De l'été en pente douce à l'été meurtier...
Tout commence le 11 août 1988. Pauline Lafont part en balade, quittant la demeure familiale à Saint-André-de-Valborgne dans le Gard, sans préciser de destination. La fille de Bernadette Lafont et du sculpteur hongrois Diourka Medveczky, et soeur d'Elisabeth et David, ne sera retrouvée que trois mois après ; à l'état de squelette, sa bague permettra de l'identifier. Une découverte macabre qui mettra fin aux questions et aux rumeurs les plus violentes. On colportait en effet des histoires de retraite en communauté, de couvent voire de fugue en Chine.
Bernadette Lafont ne croyait pas à ces ragots. Elle avait déclaré à l'époque à l'AFP : "C'est l'angoisse totale. Peu avant que je me lève, Pauline est partie se balader dans les Cévennes, comme ça, sans rien emporter. [...] Elle a dit, 'je vais me balader', et voilà. [...] La dernière fois que je l'ai vue, c'était la veille de son départ. Elle est venue m'embrasser dans ma chambre avec un merveilleux sourire en me disant : Bonsoir maman." De quoi tordre le cou aux "ragots dégoûtants" à propos d'une dispute familiale.

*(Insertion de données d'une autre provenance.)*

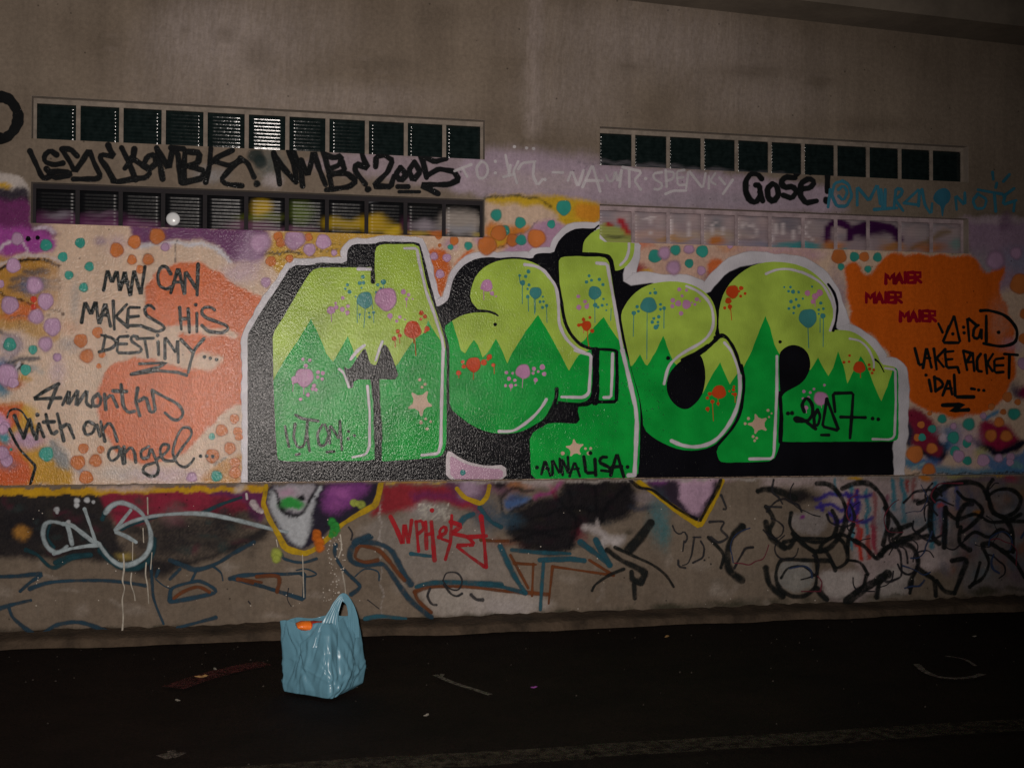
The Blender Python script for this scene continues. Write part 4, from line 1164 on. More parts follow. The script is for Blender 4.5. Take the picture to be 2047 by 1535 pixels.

De gros moyens seront mis en oeuvre pour tenter de retrouver Pauline Lafont : 300 hommes, des chiens, des radiesthésistes avec leur pendule, un hélicoptère avec caméra infra-rouge balayant la région, tous ont exploré en vain la guarrigue. Les gendarmes penchent pour l'hypothèse d'une fugue et entendent une centaine de personnes après une plainte contre X déposée par le frère de Pauline pour "arrestation arbitraire et séquestration". Bernadette Lafont et ses proches ont espéré jusqu'à ce que la découverte de son corps le 21 novembre mette fin à la terrible attente.
Une attente gangrenée par des déclarations fausses. Des témoignages dressaient à l'époque le portrait d'une jeune femme angoissée à un tournant de sa carrière, minée par une récente rupture amoureuse et une cure d'amaigrissement peu concluante. Au journal de 20 heures de la cinquième chaîne, Guillaume Durand "dit avoir des assurances selon lesquelles Pauline Lafont est vivante". En 1997, le présentateur avait surpris tout le monde dans Nulle Part Ailleurs, en présentant à Bernadette Lafont des excuses au sujet de sa fille, Pauline, dont le corps n'avait été retrouvé que trois mois après son décès en août 1988, rappelle Libération. "J'ai fait ça parce que ça me paraît décent pour les gens qui ont des souvenirs", explique l'ancien de La Cinq. "Un jour où je présentais le journal, quelqu'un est arrivé, persuadé d'avoir des infos intéressantes sur Pauline Lafont. On s'est plantés. J'ai détesté cette affaire-là. Et je n'accepte pas la télé qui ne s'excuse pas." Il s'était déjà excusé publiquement en recevant le 7 d'Or du meilleur présentateur de JT, en 1989.
"On ne se remet jamais d'une telle tragédie"
La jeune vie de Pauline Lafont a pris fin. Après avoir joué une petite fille en 1976 dans Vincent mit l'âne dans un pré (et s'en vint dans l'autre), elle apparaît dans les années 1980 dans Papy fait de la résistance, L'Amour braque, Poulet au vinaigre, ou encore Le Pactole dans lequel joue sa mère. Le cinéma se souviendra d'elle pour son interprétation à fleur de peau dans L'Eté en pente douce (1987) réalisé par Gérard Krawczyk avec Jacques Villeret et Jean-Pierre Bacri. Elle y jouait le rôle de Lilas, qui accompagne Fane qui va retrouver son frère handicapé mental, Mo, dans la maison de sa mère. Mais Voke, le garagiste voisin, a des vues sur la maison et sur Lilas. Une performance lui valant de belles critiques, mais sa mortelle randonnée écourtera les promesses d'une belle carrière. Beauté sauvage du cinéma français, elle avait également posé dans le magazine masculin de charme Lui.